## [Aim]
Pick out all lines in the listing holding the string "house" and copy them.

## [Extracted material]

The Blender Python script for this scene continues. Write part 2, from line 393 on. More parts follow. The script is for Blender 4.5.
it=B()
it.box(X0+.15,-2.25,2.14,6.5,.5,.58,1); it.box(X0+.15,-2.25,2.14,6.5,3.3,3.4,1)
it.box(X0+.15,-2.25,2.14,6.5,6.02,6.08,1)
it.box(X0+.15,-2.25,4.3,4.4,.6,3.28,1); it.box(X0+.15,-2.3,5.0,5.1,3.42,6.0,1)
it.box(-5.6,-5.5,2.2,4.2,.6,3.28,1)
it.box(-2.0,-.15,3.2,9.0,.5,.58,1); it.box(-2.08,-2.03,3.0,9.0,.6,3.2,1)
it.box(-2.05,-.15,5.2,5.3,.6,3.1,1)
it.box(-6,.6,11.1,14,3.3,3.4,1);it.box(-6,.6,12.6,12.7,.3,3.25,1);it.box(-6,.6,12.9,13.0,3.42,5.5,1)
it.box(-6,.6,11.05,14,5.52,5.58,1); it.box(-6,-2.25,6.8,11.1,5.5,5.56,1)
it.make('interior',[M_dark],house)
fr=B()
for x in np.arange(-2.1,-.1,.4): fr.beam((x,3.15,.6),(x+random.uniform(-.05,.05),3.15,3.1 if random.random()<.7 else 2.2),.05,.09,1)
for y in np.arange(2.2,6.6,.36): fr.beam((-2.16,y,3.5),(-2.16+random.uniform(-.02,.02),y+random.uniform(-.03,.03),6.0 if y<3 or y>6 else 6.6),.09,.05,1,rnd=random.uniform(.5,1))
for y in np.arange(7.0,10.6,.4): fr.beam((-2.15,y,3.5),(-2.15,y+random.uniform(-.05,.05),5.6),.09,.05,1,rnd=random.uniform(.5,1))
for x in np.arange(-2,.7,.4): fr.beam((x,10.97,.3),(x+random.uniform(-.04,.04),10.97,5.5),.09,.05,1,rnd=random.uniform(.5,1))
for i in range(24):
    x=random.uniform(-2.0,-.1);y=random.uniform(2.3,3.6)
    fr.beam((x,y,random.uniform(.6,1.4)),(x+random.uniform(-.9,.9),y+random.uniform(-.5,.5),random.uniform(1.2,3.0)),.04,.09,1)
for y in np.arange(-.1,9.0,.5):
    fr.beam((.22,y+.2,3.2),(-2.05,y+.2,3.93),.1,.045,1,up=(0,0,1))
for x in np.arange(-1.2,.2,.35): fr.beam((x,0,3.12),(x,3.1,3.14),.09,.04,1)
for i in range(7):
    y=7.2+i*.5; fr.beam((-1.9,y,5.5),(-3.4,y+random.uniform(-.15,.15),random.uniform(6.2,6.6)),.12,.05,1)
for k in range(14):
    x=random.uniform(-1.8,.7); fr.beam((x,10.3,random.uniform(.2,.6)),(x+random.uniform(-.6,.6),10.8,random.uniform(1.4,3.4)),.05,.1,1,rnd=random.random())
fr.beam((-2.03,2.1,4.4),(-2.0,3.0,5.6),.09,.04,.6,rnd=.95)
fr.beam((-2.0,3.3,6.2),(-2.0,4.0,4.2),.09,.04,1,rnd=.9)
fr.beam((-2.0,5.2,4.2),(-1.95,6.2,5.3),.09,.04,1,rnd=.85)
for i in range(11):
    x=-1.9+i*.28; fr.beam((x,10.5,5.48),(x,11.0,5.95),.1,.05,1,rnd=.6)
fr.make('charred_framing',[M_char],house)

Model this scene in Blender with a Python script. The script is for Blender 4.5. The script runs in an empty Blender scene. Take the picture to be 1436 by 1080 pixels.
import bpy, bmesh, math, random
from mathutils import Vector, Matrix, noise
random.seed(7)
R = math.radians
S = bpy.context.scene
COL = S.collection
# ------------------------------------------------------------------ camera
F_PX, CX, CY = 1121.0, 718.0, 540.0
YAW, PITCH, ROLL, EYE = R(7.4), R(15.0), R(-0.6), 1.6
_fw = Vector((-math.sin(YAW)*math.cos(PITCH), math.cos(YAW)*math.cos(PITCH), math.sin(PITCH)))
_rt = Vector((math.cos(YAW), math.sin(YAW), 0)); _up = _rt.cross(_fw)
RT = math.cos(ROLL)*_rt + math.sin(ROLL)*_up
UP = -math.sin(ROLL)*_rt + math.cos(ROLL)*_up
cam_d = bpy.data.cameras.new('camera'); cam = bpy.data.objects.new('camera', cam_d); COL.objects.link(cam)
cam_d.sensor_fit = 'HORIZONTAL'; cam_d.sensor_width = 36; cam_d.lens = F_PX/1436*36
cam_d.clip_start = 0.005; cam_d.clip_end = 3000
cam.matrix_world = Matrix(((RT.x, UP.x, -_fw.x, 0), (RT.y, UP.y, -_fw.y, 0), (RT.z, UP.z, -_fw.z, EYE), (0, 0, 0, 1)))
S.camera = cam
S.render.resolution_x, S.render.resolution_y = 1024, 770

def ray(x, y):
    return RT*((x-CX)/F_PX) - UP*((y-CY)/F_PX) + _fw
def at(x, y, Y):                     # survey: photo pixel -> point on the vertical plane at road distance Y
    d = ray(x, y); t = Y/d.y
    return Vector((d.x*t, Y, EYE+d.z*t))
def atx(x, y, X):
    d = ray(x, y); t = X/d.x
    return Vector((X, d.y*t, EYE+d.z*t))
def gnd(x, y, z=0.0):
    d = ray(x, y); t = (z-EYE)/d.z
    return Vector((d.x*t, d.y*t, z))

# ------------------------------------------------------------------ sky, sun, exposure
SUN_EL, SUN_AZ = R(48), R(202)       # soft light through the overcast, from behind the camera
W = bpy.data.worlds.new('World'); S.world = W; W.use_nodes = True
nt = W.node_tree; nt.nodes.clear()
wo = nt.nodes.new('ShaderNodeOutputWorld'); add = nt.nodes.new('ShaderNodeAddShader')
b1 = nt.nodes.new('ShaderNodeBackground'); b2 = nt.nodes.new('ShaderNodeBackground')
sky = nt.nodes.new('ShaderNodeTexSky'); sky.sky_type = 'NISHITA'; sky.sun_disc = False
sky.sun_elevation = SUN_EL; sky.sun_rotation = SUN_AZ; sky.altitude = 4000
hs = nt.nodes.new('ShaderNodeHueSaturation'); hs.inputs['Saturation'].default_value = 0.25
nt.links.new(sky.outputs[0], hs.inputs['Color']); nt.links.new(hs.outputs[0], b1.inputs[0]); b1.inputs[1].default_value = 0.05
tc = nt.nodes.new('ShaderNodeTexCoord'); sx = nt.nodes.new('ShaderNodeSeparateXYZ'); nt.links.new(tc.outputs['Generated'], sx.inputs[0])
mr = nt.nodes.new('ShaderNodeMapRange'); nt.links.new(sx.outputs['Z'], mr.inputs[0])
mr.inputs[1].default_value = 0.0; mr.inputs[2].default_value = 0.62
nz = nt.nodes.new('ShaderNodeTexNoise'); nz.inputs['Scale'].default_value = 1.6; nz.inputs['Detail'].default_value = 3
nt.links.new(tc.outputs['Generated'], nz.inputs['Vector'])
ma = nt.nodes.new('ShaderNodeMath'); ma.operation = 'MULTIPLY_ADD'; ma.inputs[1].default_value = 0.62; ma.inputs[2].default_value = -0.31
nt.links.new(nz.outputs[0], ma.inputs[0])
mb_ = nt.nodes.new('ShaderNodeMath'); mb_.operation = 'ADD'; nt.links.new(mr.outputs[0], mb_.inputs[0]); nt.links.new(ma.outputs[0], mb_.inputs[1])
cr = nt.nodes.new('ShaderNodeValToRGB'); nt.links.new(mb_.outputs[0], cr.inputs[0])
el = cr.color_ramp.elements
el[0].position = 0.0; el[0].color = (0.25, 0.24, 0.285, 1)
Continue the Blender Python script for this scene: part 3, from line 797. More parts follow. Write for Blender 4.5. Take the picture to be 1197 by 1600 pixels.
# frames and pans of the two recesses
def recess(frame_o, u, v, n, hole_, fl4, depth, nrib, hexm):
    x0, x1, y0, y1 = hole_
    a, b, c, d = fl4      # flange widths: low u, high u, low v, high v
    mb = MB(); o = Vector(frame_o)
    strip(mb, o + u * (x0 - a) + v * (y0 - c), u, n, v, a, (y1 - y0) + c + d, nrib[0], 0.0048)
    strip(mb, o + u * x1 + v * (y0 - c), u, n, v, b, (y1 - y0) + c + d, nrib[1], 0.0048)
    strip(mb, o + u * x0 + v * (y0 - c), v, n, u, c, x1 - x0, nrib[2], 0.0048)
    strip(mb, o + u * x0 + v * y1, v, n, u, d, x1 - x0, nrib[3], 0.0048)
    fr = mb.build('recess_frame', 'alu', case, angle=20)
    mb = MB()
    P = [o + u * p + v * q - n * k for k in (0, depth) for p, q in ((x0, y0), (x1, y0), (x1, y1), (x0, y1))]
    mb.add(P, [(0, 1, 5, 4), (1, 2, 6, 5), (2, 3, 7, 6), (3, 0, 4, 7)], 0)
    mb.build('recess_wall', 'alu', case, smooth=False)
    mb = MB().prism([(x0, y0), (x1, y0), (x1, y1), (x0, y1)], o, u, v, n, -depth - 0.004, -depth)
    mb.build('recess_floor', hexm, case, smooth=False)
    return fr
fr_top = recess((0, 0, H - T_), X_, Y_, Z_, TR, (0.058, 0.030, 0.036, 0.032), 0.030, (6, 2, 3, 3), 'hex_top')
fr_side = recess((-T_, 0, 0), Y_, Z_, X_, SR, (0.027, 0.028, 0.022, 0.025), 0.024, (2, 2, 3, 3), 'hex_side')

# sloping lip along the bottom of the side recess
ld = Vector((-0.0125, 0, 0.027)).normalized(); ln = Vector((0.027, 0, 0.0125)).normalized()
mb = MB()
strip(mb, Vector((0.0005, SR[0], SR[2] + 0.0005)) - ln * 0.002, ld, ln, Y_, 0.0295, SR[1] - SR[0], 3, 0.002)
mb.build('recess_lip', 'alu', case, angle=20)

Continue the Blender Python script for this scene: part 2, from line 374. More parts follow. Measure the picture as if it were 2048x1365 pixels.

## [Solution for this problem]
it.make('interior',[M_dark],house)
fr.make('charred_framing',[M_char],house)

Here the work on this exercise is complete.